Exercise: Write the material out again, line by line, exactly as it is.

-----

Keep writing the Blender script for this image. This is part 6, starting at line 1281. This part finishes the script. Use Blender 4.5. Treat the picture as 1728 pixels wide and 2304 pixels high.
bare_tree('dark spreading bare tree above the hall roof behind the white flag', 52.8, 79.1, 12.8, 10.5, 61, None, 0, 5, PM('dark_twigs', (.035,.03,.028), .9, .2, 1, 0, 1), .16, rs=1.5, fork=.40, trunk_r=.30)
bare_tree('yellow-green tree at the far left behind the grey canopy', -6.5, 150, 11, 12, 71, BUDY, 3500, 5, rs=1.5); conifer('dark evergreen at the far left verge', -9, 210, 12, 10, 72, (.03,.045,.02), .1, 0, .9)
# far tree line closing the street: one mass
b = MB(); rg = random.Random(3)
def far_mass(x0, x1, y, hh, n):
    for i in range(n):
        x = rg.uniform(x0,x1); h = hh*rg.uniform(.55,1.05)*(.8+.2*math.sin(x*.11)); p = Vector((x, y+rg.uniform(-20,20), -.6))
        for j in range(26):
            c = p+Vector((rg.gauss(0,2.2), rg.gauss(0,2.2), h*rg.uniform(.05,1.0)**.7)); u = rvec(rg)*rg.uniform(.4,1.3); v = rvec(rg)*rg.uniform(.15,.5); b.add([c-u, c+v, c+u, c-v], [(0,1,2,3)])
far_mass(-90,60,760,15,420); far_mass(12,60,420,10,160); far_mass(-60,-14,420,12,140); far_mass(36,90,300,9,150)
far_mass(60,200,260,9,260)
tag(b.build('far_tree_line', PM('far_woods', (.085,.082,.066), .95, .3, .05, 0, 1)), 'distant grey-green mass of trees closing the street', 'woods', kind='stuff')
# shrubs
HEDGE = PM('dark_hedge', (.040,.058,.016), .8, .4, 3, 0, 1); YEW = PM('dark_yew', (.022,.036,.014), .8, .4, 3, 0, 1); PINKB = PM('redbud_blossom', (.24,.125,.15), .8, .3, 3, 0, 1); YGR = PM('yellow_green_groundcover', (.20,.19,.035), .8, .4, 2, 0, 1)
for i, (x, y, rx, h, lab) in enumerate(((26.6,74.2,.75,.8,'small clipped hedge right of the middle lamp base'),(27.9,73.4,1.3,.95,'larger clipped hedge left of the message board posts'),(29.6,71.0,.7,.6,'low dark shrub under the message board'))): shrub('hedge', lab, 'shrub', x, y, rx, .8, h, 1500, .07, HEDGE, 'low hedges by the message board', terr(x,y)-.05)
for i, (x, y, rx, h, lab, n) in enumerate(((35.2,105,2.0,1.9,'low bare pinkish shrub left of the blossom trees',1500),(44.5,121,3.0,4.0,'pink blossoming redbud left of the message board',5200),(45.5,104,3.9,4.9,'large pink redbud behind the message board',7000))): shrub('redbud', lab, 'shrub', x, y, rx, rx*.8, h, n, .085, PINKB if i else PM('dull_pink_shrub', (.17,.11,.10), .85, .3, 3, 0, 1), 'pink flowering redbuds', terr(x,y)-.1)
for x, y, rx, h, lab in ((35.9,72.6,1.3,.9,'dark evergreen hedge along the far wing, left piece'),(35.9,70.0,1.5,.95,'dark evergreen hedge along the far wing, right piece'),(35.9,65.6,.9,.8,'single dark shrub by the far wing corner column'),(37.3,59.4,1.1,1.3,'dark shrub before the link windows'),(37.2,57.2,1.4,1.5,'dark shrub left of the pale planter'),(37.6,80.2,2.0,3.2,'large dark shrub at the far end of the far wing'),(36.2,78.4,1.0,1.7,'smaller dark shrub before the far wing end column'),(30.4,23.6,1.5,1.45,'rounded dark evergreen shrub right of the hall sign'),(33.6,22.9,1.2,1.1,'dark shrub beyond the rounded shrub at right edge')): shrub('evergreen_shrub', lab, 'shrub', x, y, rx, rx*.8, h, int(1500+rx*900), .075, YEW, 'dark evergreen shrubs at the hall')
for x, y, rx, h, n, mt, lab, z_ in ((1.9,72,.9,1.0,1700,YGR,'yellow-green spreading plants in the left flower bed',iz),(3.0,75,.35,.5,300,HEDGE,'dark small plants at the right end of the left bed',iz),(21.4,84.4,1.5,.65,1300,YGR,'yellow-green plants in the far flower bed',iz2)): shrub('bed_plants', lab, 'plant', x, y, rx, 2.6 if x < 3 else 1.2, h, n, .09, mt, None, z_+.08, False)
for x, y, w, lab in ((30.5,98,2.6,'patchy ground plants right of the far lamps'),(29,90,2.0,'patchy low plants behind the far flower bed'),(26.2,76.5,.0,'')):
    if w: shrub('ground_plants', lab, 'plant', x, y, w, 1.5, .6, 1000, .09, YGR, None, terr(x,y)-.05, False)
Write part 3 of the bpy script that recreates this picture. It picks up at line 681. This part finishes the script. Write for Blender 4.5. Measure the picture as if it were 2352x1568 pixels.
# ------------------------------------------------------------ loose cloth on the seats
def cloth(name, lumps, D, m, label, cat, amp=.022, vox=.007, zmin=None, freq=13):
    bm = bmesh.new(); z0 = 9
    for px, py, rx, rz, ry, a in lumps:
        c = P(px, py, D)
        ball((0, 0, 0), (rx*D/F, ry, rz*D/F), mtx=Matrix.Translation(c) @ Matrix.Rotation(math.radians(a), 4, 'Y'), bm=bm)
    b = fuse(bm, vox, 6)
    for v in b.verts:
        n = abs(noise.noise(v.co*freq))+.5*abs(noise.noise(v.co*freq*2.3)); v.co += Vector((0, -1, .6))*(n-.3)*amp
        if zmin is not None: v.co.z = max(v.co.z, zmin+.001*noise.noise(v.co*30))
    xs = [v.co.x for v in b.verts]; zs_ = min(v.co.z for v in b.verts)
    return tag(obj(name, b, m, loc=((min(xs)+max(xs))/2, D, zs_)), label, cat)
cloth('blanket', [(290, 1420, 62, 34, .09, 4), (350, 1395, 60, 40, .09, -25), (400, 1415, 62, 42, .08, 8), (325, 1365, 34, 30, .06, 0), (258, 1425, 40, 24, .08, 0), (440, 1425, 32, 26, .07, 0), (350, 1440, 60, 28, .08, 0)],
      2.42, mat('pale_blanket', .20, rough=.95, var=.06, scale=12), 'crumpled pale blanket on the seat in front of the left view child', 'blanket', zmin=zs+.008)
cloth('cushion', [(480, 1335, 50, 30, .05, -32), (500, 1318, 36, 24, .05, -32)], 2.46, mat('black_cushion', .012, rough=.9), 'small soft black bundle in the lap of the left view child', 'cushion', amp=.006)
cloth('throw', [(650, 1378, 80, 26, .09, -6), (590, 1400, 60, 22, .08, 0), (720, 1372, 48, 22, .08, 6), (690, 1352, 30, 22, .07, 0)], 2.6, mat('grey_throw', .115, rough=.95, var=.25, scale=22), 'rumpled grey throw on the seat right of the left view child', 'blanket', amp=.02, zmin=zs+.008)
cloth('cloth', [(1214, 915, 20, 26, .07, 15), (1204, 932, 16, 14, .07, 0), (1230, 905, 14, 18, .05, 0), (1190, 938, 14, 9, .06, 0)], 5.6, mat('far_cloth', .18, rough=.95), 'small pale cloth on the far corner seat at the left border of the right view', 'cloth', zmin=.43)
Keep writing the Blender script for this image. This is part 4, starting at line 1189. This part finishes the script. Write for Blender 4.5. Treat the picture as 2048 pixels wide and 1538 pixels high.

-----

Result of this task:
Keep writing the Blender script for this image. This is part 6, starting at line 1281. This part finishes the script. Use Blender 4.5. Treat the picture as 1728 pixels wide and 2304 pixels high.
bare_tree('dark spreading bare tree above the hall roof behind the white flag', 52.8, 79.1, 12.8, 10.5, 61, None, 0, 5, PM('dark_twigs', (.035,.03,.028), .9, .2, 1, 0, 1), .16, rs=1.5, fork=.40, trunk_r=.30)
bare_tree('yellow-green tree at the far left behind the grey canopy', -6.5, 150, 11, 12, 71, BUDY, 3500, 5, rs=1.5); conifer('dark evergreen at the far left verge', -9, 210, 12, 10, 72, (.03,.045,.02), .1, 0, .9)
# far tree line closing the street: one mass
b = MB(); rg = random.Random(3)
def far_mass(x0, x1, y, hh, n):
    for i in range(n):
        x = rg.uniform(x0,x1); h = hh*rg.uniform(.55,1.05)*(.8+.2*math.sin(x*.11)); p = Vector((x, y+rg.uniform(-20,20), -.6))
        for j in range(26):
            c = p+Vector((rg.gauss(0,2.2), rg.gauss(0,2.2), h*rg.uniform(.05,1.0)**.7)); u = rvec(rg)*rg.uniform(.4,1.3); v = rvec(rg)*rg.uniform(.15,.5); b.add([c-u, c+v, c+u, c-v], [(0,1,2,3)])
far_mass(-90,60,760,15,420); far_mass(12,60,420,10,160); far_mass(-60,-14,420,12,140); far_mass(36,90,300,9,150)
far_mass(60,200,260,9,260)
tag(b.build('far_tree_line', PM('far_woods', (.085,.082,.066), .95, .3, .05, 0, 1)), 'distant grey-green mass of trees closing the street', 'woods', kind='stuff')
# shrubs
HEDGE = PM('dark_hedge', (.040,.058,.016), .8, .4, 3, 0, 1); YEW = PM('dark_yew', (.022,.036,.014), .8, .4, 3, 0, 1); PINKB = PM('redbud_blossom', (.24,.125,.15), .8, .3, 3, 0, 1); YGR = PM('yellow_green_groundcover', (.20,.19,.035), .8, .4, 2, 0, 1)
for i, (x, y, rx, h, lab) in enumerate(((26.6,74.2,.75,.8,'small clipped hedge right of the middle lamp base'),(27.9,73.4,1.3,.95,'larger clipped hedge left of the message board posts'),(29.6,71.0,.7,.6,'low dark shrub under the message board'))): shrub('hedge', lab, 'shrub', x, y, rx, .8, h, 1500, .07, HEDGE, 'low hedges by the message board', terr(x,y)-.05)
for i, (x, y, rx, h, lab, n) in enumerate(((35.2,105,2.0,1.9,'low bare pinkish shrub left of the blossom trees',1500),(44.5,121,3.0,4.0,'pink blossoming redbud left of the message board',5200),(45.5,104,3.9,4.9,'large pink redbud behind the message board',7000))): shrub('redbud', lab, 'shrub', x, y, rx, rx*.8, h, n, .085, PINKB if i else PM('dull_pink_shrub', (.17,.11,.10), .85, .3, 3, 0, 1), 'pink flowering redbuds', terr(x,y)-.1)
for x, y, rx, h, lab in ((35.9,72.6,1.3,.9,'dark evergreen hedge along the far wing, left piece'),(35.9,70.0,1.5,.95,'dark evergreen hedge along the far wing, right piece'),(35.9,65.6,.9,.8,'single dark shrub by the far wing corner column'),(37.3,59.4,1.1,1.3,'dark shrub before the link windows'),(37.2,57.2,1.4,1.5,'dark shrub left of the pale planter'),(37.6,80.2,2.0,3.2,'large dark shrub at the far end of the far wing'),(36.2,78.4,1.0,1.7,'smaller dark shrub before the far wing end column'),(30.4,23.6,1.5,1.45,'rounded dark evergreen shrub right of the hall sign'),(33.6,22.9,1.2,1.1,'dark shrub beyond the rounded shrub at right edge')): shrub('evergreen_shrub', lab, 'shrub', x, y, rx, rx*.8, h, int(1500+rx*900), .075, YEW, 'dark evergreen shrubs at the hall')
for x, y, rx, h, n, mt, lab, z_ in ((1.9,72,.9,1.0,1700,YGR,'yellow-green spreading plants in the left flower bed',iz),(3.0,75,.35,.5,300,HEDGE,'dark small plants at the right end of the left bed',iz),(21.4,84.4,1.5,.65,1300,YGR,'yellow-green plants in the far flower bed',iz2)): shrub('bed_plants', lab, 'plant', x, y, rx, 2.6 if x < 3 else 1.2, h, n, .09, mt, None, z_+.08, False)
for x, y, w, lab in ((30.5,98,2.6,'patchy ground plants right of the far lamps'),(29,90,2.0,'patchy low plants behind the far flower bed'),(26.2,76.5,.0,'')):
    if w: shrub('ground_plants', lab, 'plant', x, y, w, 1.5, .6, 1000, .09, YGR, None, terr(x,y)-.05, False)
Write part 3 of the bpy script that recreates this picture. It picks up at line 681. This part finishes the script. Write for Blender 4.5. Measure the picture as if it were 2352x1568 pixels.
# ------------------------------------------------------------ loose cloth on the seats
def cloth(name, lumps, D, m, label, cat, amp=.022, vox=.007, zmin=None, freq=13):
    bm = bmesh.new(); z0 = 9
    for px, py, rx, rz, ry, a in lumps:
        c = P(px, py, D)
        ball((0, 0, 0), (rx*D/F, ry, rz*D/F), mtx=Matrix.Translation(c) @ Matrix.Rotation(math.radians(a), 4, 'Y'), bm=bm)
    b = fuse(bm, vox, 6)
    for v in b.verts:
        n = abs(noise.noise(v.co*freq))+.5*abs(noise.noise(v.co*freq*2.3)); v.co += Vector((0, -1, .6))*(n-.3)*amp
        if zmin is not None: v.co.z = max(v.co.z, zmin+.001*noise.noise(v.co*30))
    xs = [v.co.x for v in b.verts]; zs_ = min(v.co.z for v in b.verts)
    return tag(obj(name, b, m, loc=((min(xs)+max(xs))/2, D, zs_)), label, cat)
cloth('blanket', [(290, 1420, 62, 34, .09, 4), (350, 1395, 60, 40, .09, -25), (400, 1415, 62, 42, .08, 8), (325, 1365, 34, 30, .06, 0), (258, 1425, 40, 24, .08, 0), (440, 1425, 32, 26, .07, 0), (350, 1440, 60, 28, .08, 0)],
      2.42, mat('pale_blanket', .20, rough=.95, var=.06, scale=12), 'crumpled pale blanket on the seat in front of the left view child', 'blanket', zmin=zs+.008)
cloth('cushion', [(480, 1335, 50, 30, .05, -32), (500, 1318, 36, 24, .05, -32)], 2.46, mat('black_cushion', .012, rough=.9), 'small soft black bundle in the lap of the left view child', 'cushion', amp=.006)
cloth('throw', [(650, 1378, 80, 26, .09, -6), (590, 1400, 60, 22, .08, 0), (720, 1372, 48, 22, .08, 6), (690, 1352, 30, 22, .07, 0)], 2.6, mat('grey_throw', .115, rough=.95, var=.25, scale=22), 'rumpled grey throw on the seat right of the left view child', 'blanket', amp=.02, zmin=zs+.008)
cloth('cloth', [(1214, 915, 20, 26, .07, 15), (1204, 932, 16, 14, .07, 0), (1230, 905, 14, 18, .05, 0), (1190, 938, 14, 9, .06, 0)], 5.6, mat('far_cloth', .18, rough=.95), 'small pale cloth on the far corner seat at the left border of the right view', 'cloth', zmin=.43)
Keep writing the Blender script for this image. This is part 4, starting at line 1189. This part finishes the script. Write for Blender 4.5. Treat the picture as 2048 pixels wide and 1538 pixels high.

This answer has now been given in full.